Verint looks to set itself apart from the traditional PSIM, VMS industry

Sept. 28, 2015
Enhancements to company's Situational Awareness Platform on display at ASIS 2015

While the product segment of physical security information management (PSIM) has been established within the security industry for some time now, depending on who you talk to, the characteristics that define a true PSIM solution are up for debate. It seems as if almost everyone has their own definition of what a PSIM is and what it should do. However, Verint is looking to differentiate itself from the competition by establishing a new category of situational awareness and has made enhancements to its product offerings to that end. 

According to Kevin Wine, vice president of marketing for video and situation intelligence solutions at Verint, the company has been continually engaged with its customers and looking at how to create better value for end users.  As a result of this interaction, Wine said what they discovered was a need for this situational awareness product sector, which really goes above and beyond what has been available to the market up until this point with traditional PSIM solutions.

“Situational awareness is really a category to distinguish from PSIM, VMS or even computer-aided dispatch and the reason for it is as you go into the typical fusion center or command and control center, there has typically been a siloed effect or a manual or process requirement to really get the sensor array, monitoring and incident management, which is typically separate, and dispatch and field force response area that also usually operates separately, to kind of homogenize and flow better,” explained Wine. “The citizens, with everything that’s going mobile and this Internet of Things era that we’re in, are expecting coordination, increased safety and increased efficiency.”

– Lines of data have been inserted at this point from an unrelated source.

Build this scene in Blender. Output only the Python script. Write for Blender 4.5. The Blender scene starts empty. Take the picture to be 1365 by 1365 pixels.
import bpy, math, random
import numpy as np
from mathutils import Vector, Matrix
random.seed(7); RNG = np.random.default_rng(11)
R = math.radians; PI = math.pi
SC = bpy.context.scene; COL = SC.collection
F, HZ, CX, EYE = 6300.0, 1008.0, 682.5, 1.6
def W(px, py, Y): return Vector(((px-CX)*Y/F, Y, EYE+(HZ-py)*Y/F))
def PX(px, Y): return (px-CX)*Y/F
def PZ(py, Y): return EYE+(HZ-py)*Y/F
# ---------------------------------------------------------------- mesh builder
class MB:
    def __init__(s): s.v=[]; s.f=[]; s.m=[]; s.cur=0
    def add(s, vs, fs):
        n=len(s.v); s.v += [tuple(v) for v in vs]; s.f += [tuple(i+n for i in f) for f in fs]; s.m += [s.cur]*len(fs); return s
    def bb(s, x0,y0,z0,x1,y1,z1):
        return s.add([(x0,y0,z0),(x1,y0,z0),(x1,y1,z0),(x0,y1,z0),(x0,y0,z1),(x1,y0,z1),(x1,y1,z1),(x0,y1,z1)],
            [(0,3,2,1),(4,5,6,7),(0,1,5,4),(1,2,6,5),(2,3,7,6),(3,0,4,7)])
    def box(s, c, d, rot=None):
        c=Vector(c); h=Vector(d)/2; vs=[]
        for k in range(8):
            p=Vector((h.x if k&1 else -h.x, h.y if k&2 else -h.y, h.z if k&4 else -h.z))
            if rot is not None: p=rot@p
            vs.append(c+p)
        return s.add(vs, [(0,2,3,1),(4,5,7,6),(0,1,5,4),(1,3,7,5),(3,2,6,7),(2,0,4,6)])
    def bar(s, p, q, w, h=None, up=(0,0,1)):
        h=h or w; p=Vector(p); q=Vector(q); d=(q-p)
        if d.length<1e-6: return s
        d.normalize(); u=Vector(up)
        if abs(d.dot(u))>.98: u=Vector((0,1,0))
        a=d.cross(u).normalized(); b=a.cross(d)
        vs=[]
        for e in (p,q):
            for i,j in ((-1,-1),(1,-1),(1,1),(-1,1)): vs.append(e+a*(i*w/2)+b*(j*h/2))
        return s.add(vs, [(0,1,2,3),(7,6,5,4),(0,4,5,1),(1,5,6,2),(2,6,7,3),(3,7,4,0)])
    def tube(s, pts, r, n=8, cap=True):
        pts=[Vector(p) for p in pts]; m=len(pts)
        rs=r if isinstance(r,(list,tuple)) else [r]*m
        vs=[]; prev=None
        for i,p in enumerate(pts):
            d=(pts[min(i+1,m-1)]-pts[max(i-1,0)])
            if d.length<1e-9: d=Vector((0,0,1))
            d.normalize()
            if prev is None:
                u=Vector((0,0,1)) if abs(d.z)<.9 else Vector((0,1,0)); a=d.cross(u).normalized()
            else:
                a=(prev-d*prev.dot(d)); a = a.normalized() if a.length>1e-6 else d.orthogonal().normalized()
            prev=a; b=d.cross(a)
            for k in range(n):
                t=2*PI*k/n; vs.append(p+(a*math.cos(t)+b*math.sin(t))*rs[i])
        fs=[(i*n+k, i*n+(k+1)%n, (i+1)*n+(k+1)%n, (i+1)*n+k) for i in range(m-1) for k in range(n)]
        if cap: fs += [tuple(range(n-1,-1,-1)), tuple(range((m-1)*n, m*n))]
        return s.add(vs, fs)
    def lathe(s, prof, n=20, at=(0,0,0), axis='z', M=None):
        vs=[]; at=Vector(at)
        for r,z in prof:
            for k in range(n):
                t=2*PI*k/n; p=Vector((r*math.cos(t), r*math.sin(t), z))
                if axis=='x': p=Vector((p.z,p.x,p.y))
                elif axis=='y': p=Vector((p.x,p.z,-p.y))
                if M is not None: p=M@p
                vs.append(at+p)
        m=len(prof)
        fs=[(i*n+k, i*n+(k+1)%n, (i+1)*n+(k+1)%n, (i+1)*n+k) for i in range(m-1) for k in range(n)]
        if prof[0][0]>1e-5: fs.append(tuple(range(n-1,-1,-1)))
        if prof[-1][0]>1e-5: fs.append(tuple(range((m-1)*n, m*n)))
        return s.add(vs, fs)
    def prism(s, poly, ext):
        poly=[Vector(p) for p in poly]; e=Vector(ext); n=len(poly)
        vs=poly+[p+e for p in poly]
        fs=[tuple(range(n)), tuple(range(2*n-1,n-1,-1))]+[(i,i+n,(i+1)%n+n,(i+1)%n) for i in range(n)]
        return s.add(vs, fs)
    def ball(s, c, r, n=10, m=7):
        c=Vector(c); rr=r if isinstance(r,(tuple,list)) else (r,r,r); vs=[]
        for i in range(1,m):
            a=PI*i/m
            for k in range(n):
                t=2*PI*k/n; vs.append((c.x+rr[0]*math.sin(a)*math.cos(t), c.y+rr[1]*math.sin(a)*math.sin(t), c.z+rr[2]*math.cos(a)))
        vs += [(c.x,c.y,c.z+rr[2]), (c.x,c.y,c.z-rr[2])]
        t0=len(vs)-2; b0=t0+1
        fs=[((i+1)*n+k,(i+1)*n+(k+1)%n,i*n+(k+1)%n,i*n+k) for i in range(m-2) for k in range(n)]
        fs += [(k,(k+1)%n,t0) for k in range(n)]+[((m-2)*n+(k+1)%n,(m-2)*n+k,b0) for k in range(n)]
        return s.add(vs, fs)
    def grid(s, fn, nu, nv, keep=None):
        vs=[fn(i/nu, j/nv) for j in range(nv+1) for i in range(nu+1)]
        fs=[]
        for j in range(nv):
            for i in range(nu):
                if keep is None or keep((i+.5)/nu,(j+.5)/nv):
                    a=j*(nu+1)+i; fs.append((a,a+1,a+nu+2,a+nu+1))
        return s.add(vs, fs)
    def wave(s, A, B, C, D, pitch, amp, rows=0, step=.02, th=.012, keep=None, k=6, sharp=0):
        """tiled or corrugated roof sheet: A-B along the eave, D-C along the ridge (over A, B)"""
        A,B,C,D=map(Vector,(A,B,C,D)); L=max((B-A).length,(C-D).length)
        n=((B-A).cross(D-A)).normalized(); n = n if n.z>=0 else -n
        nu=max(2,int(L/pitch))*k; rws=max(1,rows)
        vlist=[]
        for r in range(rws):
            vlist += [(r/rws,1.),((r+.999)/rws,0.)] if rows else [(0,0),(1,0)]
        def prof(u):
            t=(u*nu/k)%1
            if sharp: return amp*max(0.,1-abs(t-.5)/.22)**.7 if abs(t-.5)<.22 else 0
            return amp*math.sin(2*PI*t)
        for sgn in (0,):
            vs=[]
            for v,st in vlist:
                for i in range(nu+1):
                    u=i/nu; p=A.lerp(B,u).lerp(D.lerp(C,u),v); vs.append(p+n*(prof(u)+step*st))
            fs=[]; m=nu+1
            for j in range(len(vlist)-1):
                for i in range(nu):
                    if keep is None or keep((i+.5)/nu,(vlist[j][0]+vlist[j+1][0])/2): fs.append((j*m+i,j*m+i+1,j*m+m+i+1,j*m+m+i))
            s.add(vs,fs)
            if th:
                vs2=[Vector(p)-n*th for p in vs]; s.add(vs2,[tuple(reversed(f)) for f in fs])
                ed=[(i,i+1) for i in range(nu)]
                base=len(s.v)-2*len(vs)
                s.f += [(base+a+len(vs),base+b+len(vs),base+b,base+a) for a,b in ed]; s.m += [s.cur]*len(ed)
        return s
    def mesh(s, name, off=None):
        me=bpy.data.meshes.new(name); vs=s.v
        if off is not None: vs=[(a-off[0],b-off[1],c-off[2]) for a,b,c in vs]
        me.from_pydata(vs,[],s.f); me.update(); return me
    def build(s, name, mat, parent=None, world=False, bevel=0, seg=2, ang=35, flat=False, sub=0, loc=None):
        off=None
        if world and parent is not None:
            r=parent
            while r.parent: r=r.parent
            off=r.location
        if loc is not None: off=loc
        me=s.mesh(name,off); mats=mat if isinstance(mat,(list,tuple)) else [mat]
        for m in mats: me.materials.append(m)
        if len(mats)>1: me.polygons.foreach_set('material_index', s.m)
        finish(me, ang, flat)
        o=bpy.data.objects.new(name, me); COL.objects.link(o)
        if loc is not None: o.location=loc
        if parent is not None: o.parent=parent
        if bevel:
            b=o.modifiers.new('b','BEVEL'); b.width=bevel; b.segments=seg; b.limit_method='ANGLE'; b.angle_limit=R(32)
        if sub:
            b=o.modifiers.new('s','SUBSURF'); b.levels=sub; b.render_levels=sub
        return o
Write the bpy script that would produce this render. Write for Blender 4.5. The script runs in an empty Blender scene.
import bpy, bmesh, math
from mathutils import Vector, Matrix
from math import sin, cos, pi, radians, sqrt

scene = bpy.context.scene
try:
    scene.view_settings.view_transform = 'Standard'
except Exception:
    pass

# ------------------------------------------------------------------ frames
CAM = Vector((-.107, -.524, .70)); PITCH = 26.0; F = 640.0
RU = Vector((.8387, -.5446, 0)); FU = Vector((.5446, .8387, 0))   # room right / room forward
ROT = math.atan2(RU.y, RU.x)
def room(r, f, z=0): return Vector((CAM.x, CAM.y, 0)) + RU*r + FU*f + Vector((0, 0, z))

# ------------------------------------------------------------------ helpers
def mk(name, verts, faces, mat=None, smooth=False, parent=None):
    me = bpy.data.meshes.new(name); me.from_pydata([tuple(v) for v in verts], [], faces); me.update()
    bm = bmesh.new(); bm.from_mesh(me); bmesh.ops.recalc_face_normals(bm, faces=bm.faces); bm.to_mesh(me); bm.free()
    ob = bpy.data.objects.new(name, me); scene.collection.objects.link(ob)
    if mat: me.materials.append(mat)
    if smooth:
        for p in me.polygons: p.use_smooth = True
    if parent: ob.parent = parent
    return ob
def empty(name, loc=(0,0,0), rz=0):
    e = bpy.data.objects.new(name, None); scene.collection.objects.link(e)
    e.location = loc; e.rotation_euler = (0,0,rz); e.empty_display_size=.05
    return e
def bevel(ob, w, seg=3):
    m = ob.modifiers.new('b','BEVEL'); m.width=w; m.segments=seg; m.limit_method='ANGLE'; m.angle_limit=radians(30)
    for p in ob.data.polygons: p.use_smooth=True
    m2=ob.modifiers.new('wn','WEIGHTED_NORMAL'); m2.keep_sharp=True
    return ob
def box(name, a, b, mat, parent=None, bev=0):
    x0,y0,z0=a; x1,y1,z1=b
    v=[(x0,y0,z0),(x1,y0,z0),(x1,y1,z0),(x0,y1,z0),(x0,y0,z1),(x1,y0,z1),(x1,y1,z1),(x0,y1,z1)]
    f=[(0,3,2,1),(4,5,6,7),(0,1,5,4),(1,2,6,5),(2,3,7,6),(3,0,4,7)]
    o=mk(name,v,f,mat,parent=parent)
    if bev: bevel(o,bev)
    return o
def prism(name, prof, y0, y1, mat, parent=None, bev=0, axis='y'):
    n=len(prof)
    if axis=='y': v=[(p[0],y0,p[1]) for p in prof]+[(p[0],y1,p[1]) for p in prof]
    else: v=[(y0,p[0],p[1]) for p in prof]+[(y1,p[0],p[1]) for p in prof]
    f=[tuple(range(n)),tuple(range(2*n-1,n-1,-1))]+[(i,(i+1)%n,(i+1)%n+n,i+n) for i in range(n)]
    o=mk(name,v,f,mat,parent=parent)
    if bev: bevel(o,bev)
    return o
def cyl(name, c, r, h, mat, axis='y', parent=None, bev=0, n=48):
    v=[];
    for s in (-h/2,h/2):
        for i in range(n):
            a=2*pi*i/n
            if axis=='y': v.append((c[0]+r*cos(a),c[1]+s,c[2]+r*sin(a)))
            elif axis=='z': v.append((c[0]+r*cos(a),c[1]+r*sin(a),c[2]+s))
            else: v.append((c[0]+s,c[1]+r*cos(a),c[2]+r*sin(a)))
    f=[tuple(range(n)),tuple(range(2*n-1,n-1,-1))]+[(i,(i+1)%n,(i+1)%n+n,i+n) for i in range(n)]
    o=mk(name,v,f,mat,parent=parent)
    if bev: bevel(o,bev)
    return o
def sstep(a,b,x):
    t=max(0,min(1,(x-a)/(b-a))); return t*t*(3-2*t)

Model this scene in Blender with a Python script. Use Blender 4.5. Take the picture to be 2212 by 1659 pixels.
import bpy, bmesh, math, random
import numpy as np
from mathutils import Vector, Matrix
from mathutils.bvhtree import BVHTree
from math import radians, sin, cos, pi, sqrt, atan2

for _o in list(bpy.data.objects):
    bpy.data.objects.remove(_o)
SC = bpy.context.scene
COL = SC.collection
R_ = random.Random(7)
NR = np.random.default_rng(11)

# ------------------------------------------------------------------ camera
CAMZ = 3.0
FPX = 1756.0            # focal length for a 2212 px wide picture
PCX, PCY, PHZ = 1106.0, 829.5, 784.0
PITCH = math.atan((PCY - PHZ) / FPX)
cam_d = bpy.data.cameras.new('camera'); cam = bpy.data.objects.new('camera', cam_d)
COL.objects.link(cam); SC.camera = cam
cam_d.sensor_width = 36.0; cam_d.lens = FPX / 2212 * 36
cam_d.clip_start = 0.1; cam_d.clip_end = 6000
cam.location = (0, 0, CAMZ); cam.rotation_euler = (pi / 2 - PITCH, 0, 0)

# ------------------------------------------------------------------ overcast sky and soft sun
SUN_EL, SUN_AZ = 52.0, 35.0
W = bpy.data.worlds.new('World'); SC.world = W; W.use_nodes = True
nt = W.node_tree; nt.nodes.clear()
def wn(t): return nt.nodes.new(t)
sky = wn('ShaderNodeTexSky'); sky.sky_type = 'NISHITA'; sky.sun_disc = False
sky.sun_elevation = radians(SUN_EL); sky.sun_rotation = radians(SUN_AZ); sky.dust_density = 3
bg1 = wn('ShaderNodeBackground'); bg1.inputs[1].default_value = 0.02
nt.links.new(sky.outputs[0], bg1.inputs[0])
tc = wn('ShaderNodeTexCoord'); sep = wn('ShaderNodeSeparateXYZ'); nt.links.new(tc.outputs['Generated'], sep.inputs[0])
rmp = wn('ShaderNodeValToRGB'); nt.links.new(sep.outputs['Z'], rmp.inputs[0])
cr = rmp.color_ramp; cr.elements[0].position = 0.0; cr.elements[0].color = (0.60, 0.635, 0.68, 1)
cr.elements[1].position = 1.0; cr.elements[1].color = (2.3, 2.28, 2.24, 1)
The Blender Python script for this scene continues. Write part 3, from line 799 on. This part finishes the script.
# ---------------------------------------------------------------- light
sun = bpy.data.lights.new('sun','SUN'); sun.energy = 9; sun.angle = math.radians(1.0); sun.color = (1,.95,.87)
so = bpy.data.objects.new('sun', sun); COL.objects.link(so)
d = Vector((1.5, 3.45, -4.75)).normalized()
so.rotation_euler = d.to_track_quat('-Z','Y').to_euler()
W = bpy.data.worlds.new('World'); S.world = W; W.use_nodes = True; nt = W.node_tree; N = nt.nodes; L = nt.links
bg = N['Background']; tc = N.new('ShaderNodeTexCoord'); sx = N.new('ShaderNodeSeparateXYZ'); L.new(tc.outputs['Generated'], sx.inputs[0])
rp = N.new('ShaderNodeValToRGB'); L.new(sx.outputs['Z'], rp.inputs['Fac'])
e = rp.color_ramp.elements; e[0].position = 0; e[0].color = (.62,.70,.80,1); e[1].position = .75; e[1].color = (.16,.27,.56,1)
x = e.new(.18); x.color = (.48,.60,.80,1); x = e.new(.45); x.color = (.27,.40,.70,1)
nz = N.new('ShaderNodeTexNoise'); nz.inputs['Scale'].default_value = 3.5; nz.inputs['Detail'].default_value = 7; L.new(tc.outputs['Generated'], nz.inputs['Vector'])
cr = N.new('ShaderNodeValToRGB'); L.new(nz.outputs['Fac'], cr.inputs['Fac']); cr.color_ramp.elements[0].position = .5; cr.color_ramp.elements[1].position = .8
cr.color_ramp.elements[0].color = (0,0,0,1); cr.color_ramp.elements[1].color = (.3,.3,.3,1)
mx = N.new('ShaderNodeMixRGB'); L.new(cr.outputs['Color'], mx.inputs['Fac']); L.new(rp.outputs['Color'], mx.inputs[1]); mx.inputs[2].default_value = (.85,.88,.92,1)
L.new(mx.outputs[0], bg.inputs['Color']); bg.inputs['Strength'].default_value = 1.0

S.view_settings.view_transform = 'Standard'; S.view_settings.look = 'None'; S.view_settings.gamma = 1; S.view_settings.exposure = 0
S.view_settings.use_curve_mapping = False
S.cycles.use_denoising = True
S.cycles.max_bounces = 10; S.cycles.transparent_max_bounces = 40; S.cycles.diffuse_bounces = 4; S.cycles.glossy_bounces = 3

Among the new capabilities in the Verint Situational Awareness Platform that are on display at ASIS this year include:

  • Dispatch Manager functionality, which incorporates emergency dispatch into the Situational Awareness Platform, helping reduce emergency response time, while enhancing end-to-end communications throughout an incident.
  • Mobile Reporter capabilities, which enable businesses, agencies and local citizens to share information directly from their smart devices, allowing multi-dimensional response and communication. Mobile Reporter also can send emergency notifications based on the location of the user.
  • And, Mobile Responder functionality that relays critical information and multimedia data from an incident, providing field personnel with more real-time, accurate intelligence about an incident before arriving on-site.

Wine said that these features are not just being unveiled at the show, but have already been deployed in the field by some of their customers.

“We feel this is really going to create a unique value proposition for a wide range of customers that are both in mid-tier, government or city/municipalities and in many type of campus scenarios as well,” he added. “What I like to say from an industry perspective… a way to look at this is kind of the homogenization of what people traditionally look at as PSIM and CAD altogether.”

Wine believes that one of the big drivers for technology development throughout the security industry moving forward will be the Internet of Things that is enabling organizations to derive greater intelligence from myriad devices.

“We see that as one of the major things that is evolving in the market at large and that certainly goes beyond the security industry. We’re also looking at the changing face or risk and how that’s being viewed by organizations throughout the marketplace,” said Wine.